> _WHAT IS EXPECTED_
Copy each line exactly. Drop every picture.

> _SUPPLIED DATA_
▶

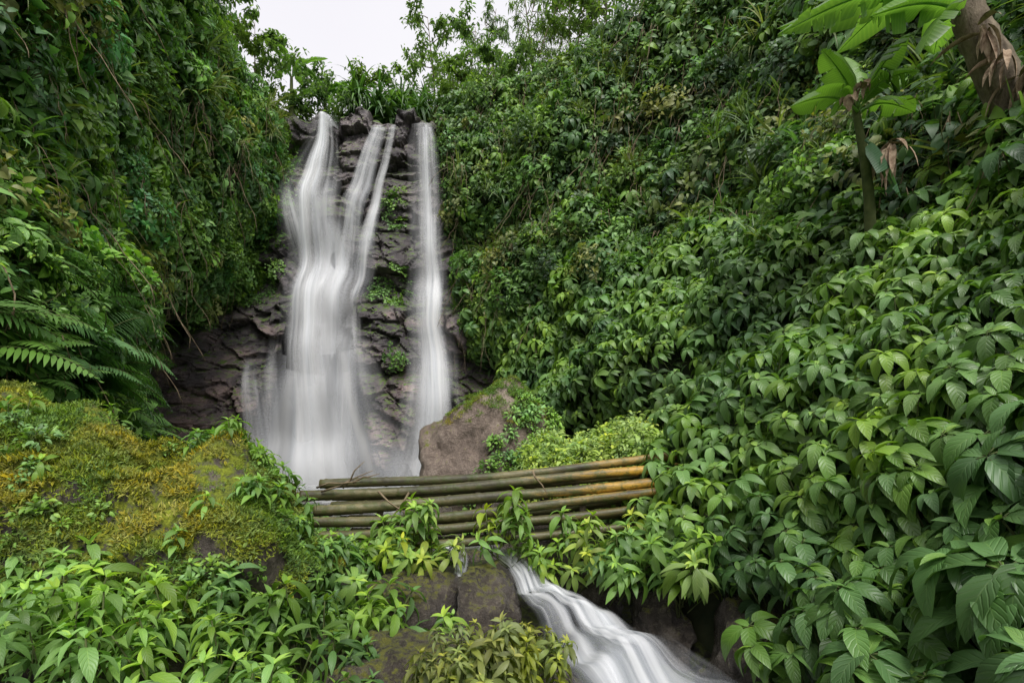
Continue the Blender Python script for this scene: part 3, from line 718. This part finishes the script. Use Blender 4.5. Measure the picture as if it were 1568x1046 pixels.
scatter('hanging_vines',C_vine,[(p+n*R(.4,.6),(R(-.1,.1),R(-.1,.1),1),R(.7,1.4),(.1,.1,.1)) for p,n in P])
P=sample_grid(GL,130,outL,lambda P,n:m_left(P,n)*(P[:,2]>2))+sample_grid(GR,200,outR,m_wall)
scatter('grass_tufts',C_grass,mk(P,.6,.9,1.8,lambda p:tint(p,MG,OL*1.3),.1,.4))
def NN(x,z): return np.array([N3(a*2,b*2,4) for a,b in zip(x,z)])
def m_ivy(P,n):
    x,z=P[:,0],P[:,2]
    le=np.interp(z,[3,3.6,4.5,6,8.5,10,13],[-11.5,-10.2,-9.0,-8.35,-8.3,-8.2,-8.6])
    re=np.interp(z,[3.4,4,6,9.5,13],[-.6,-1.5,-2.15,-2.45,-2.2])
    nz=np.array([.3*N3(a*1.5,b*1.5,1) for a,b in zip(x,z)])
    w=((x<le+nz)&(z>3.1))|((x>re+nz)&(z>3.3))
    w|=(np.hypot((x+4.4)/.45,(z-8.4)/1.05)+nz<.95)
    w|=(np.hypot((x+4.3)/.9,(z-5.3)/.8)+nz*2<.9)&(NN(x,z)>-.2)
    w|=(np.hypot((x+3.9)/.3,(z-2.6)/.4)<.9)
    return w.astype(float)
outC=lambda P: np.stack([np.zeros(P.shape[:-1]), -np.ones(P.shape[:-1]), np.ones(P.shape[:-1])*.3],axis=-1)
P=sample_grid(GC,2900,outC,m_ivy)
scatter('creeper_plants',C_ivy,mk(P,.12,.7,1.2,lambda p:tint(p,MG*1.1,BG*1.0,s=.8),0,.12,.15))
outU=lambda P: np.stack([np.zeros(P.shape[:-1]), np.zeros(P.shape[:-1]), np.ones(P.shape[:-1])],axis=-1)
P=sample_grid(GP,500,outU,lambda P,n:(P[:,1]<27).astype(float))
scatter('plateau_shrubs',C_bush,mk(P,.8,1.2,2.6,lambda p:tint(p,MG*.8,BG*.8,OL),0,.9))
st=[]
for k in range(44):
    x=R(-6.8,-2.6); y=R(20.5,22.6); st.append((Vector((x,y,12.6+R(0,1.0))),(R(-.3,.3),R(-.5,.1),1),R(.75,1.15),tint(Vector((x,y,0)),DG*1.3,MG*1.1)))
scatter('pandanus_clump',C_strap,st)

P=sample_obj(mossy,9000,lambda P,n: np.clip(n[:,2]*1.2+.1,0,1)**1.1*(P[:,2]>-1.2)*(.25+(np.array([N3(a*1.4,b*1.4,c*1.4) for a,b,c in P])>-.25)))
def t_moss(p):
    t=.6+1.3*N3(p.x*2,p.y*2,p.z*2)+R(-.15,.15); t=min(1,max(0,t)); a=np.array((.32,.28,.010)); b=np.array((.12,.23,.014)); return tuple(a*(1-t)+b*t)
scatter('moss',C_moss,mk(P,.3,.8,2.1,t_moss,-.004,.004,.1))
def m_bp(P,n):
    nz=np.array([N3(a*1.3+3,b*1.3,c*1.3) for a,b,c in P])
    low=(P[:,2]<-.85-.1*(P[:,0]+3))&(n[:,1]<.3)
    edge=(P[:,0]>-2.5)&(P[:,1]>3.75)&(P[:,0]<-1.3)
    return (low*(nz>-.15)*2.5+edge*1.6+(nz>.15)*.6)*np.clip(n[:,2]+.5,0,1)*(P[:,2]<.2)
P=sample_obj(mossy,220,m_bp)
scatter('boulder_plants',C_narrow,mk(P,.65,.5,.95,lambda p:tint(p,MG*1.1,BG*1.15,s=1.2),0,.05))
P=sample_obj(mossy,190,lambda P,n:(P[:,2]<.1)*np.clip(n[:,2]+.3,0,1)*(np.array([N3(a*1.6+8,b*1.6,c*1.6) for a,b,c in P])>.14))
scatter('boulder_creeper',C_tiny,mk(P,.5,.5,1.0,lambda p:tint(p,MG,BG*.9,s=1.2),0,.03))
P=sample_obj(boulder,230,lambda P,n:(P[:,0]>-.2+.5*P[:,2])*(P[:,2]<.6)*(n[:,1]<.3))
scatter('boulder_creeper',C_tiny,mk(P,.5,.9,1.7,lambda p:tint(p,MG*1.2,BG*1.2,s=1.2),0,.08))
P=sample_obj(boulder,600,lambda P,n:(n[:,2]>.3)*(P[:,2]>.15)*(P[:,0]>-1.1))
scatter('moss',C_moss,mk(P,.3,1.0,2.3,t_moss,-.004,.004,.1))

def clump(cx,cy,cz,rx,ry,rz,n):
    r=[]
    for k in range(n):
        while True:
            a,b,c=R(-1,1),R(-1,1),R(-.3,1)
            if a*a+b*b+c*c<1: break
        r.append((Vector((cx+a*rx,cy+b*ry,cz+c*rz)),Vector((a,b-.2,c+.6)).normalized()))
    return r
cl=[]
for c in [(-.8,4.6,-1.12,.24,.18,.36,22),(-1.1,4.45,-1.25,.2,.18,.25,10),(-.02,4.68,-1.1,.22,.18,.32,14),(.52,4.55,-1.22,.28,.2,.36,20),(.85,4.3,-1.22,.3,.25,.36,22),(1.15,4.3,-1.05,.2,.2,.3,10),(1.3,3.9,-1.2,.2,.25,.3,14),(-1.35,4.2,-1.4,.25,.3,.35,18),(-1.0,3.7,-1.45,.2,.15,.2,7),(-1.25,4.85,-1.15,.3,.1,.15,8),(-.5,3.65,-1.5,.12,.1,.15,4)]:
    cl+=clump(*c)
scatter('narrow_leaf_plants',C_narrow,mk(cl,.45,.75,1.35,lambda p:tint(p,MG*1.0,BG*1.0,YG*.9,s=1.5,extra=.3),0,.08,.35))
cl=clump(-.2,2.75,-1.42,.28,.22,.34,56)+clump(.10,2.9,-1.42,.22,.2,.36,40)+clump(-.05,2.55,-1.5,.34,.15,.24,36)+clump(-.45,2.6,-1.5,.16,.15,.26,18)
scatter('golden_leaf_plants',C_narrow,mk(cl,.5,.38,.75,lambda p:tint(p,OL*1.0,YG*.75,s=3,extra=.35),-.02,.07,.4))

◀

> _CORRECT RESPONSE_
Continue the Blender Python script for this scene: part 3, from line 718. This part finishes the script. Use Blender 4.5. Measure the picture as if it were 1568x1046 pixels.
scatter('hanging_vines',C_vine,[(p+n*R(.4,.6),(R(-.1,.1),R(-.1,.1),1),R(.7,1.4),(.1,.1,.1)) for p,n in P])
P=sample_grid(GL,130,outL,lambda P,n:m_left(P,n)*(P[:,2]>2))+sample_grid(GR,200,outR,m_wall)
scatter('grass_tufts',C_grass,mk(P,.6,.9,1.8,lambda p:tint(p,MG,OL*1.3),.1,.4))
def NN(x,z): return np.array([N3(a*2,b*2,4) for a,b in zip(x,z)])
def m_ivy(P,n):
    x,z=P[:,0],P[:,2]
    le=np.interp(z,[3,3.6,4.5,6,8.5,10,13],[-11.5,-10.2,-9.0,-8.35,-8.3,-8.2,-8.6])
    re=np.interp(z,[3.4,4,6,9.5,13],[-.6,-1.5,-2.15,-2.45,-2.2])
    nz=np.array([.3*N3(a*1.5,b*1.5,1) for a,b in zip(x,z)])
    w=((x<le+nz)&(z>3.1))|((x>re+nz)&(z>3.3))
    w|=(np.hypot((x+4.4)/.45,(z-8.4)/1.05)+nz<.95)
    w|=(np.hypot((x+4.3)/.9,(z-5.3)/.8)+nz*2<.9)&(NN(x,z)>-.2)
    w|=(np.hypot((x+3.9)/.3,(z-2.6)/.4)<.9)
    return w.astype(float)
outC=lambda P: np.stack([np.zeros(P.shape[:-1]), -np.ones(P.shape[:-1]), np.ones(P.shape[:-1])*.3],axis=-1)
P=sample_grid(GC,2900,outC,m_ivy)
scatter('creeper_plants',C_ivy,mk(P,.12,.7,1.2,lambda p:tint(p,MG*1.1,BG*1.0,s=.8),0,.12,.15))
outU=lambda P: np.stack([np.zeros(P.shape[:-1]), np.zeros(P.shape[:-1]), np.ones(P.shape[:-1])],axis=-1)
P=sample_grid(GP,500,outU,lambda P,n:(P[:,1]<27).astype(float))
scatter('plateau_shrubs',C_bush,mk(P,.8,1.2,2.6,lambda p:tint(p,MG*.8,BG*.8,OL),0,.9))
st=[]
for k in range(44):
    x=R(-6.8,-2.6); y=R(20.5,22.6); st.append((Vector((x,y,12.6+R(0,1.0))),(R(-.3,.3),R(-.5,.1),1),R(.75,1.15),tint(Vector((x,y,0)),DG*1.3,MG*1.1)))
scatter('pandanus_clump',C_strap,st)

P=sample_obj(mossy,9000,lambda P,n: np.clip(n[:,2]*1.2+.1,0,1)**1.1*(P[:,2]>-1.2)*(.25+(np.array([N3(a*1.4,b*1.4,c*1.4) for a,b,c in P])>-.25)))
def t_moss(p):
    t=.6+1.3*N3(p.x*2,p.y*2,p.z*2)+R(-.15,.15); t=min(1,max(0,t)); a=np.array((.32,.28,.010)); b=np.array((.12,.23,.014)); return tuple(a*(1-t)+b*t)
scatter('moss',C_moss,mk(P,.3,.8,2.1,t_moss,-.004,.004,.1))
def m_bp(P,n):
    nz=np.array([N3(a*1.3+3,b*1.3,c*1.3) for a,b,c in P])
    low=(P[:,2]<-.85-.1*(P[:,0]+3))&(n[:,1]<.3)
    edge=(P[:,0]>-2.5)&(P[:,1]>3.75)&(P[:,0]<-1.3)
    return (low*(nz>-.15)*2.5+edge*1.6+(nz>.15)*.6)*np.clip(n[:,2]+.5,0,1)*(P[:,2]<.2)
P=sample_obj(mossy,220,m_bp)
scatter('boulder_plants',C_narrow,mk(P,.65,.5,.95,lambda p:tint(p,MG*1.1,BG*1.15,s=1.2),0,.05))
P=sample_obj(mossy,190,lambda P,n:(P[:,2]<.1)*np.clip(n[:,2]+.3,0,1)*(np.array([N3(a*1.6+8,b*1.6,c*1.6) for a,b,c in P])>.14))
scatter('boulder_creeper',C_tiny,mk(P,.5,.5,1.0,lambda p:tint(p,MG,BG*.9,s=1.2),0,.03))
P=sample_obj(boulder,230,lambda P,n:(P[:,0]>-.2+.5*P[:,2])*(P[:,2]<.6)*(n[:,1]<.3))
scatter('boulder_creeper',C_tiny,mk(P,.5,.9,1.7,lambda p:tint(p,MG*1.2,BG*1.2,s=1.2),0,.08))
P=sample_obj(boulder,600,lambda P,n:(n[:,2]>.3)*(P[:,2]>.15)*(P[:,0]>-1.1))
scatter('moss',C_moss,mk(P,.3,1.0,2.3,t_moss,-.004,.004,.1))

def clump(cx,cy,cz,rx,ry,rz,n):
    r=[]
    for k in range(n):
        while True:
            a,b,c=R(-1,1),R(-1,1),R(-.3,1)
            if a*a+b*b+c*c<1: break
        r.append((Vector((cx+a*rx,cy+b*ry,cz+c*rz)),Vector((a,b-.2,c+.6)).normalized()))
    return r
cl=[]
for c in [(-.8,4.6,-1.12,.24,.18,.36,22),(-1.1,4.45,-1.25,.2,.18,.25,10),(-.02,4.68,-1.1,.22,.18,.32,14),(.52,4.55,-1.22,.28,.2,.36,20),(.85,4.3,-1.22,.3,.25,.36,22),(1.15,4.3,-1.05,.2,.2,.3,10),(1.3,3.9,-1.2,.2,.25,.3,14),(-1.35,4.2,-1.4,.25,.3,.35,18),(-1.0,3.7,-1.45,.2,.15,.2,7),(-1.25,4.85,-1.15,.3,.1,.15,8),(-.5,3.65,-1.5,.12,.1,.15,4)]:
    cl+=clump(*c)
scatter('narrow_leaf_plants',C_narrow,mk(cl,.45,.75,1.35,lambda p:tint(p,MG*1.0,BG*1.0,YG*.9,s=1.5,extra=.3),0,.08,.35))
cl=clump(-.2,2.75,-1.42,.28,.22,.34,56)+clump(.10,2.9,-1.42,.22,.2,.36,40)+clump(-.05,2.55,-1.5,.34,.15,.24,36)+clump(-.45,2.6,-1.5,.16,.15,.26,18)
scatter('golden_leaf_plants',C_narrow,mk(cl,.5,.38,.75,lambda p:tint(p,OL*1.0,YG*.75,s=3,extra=.35),-.02,.07,.4))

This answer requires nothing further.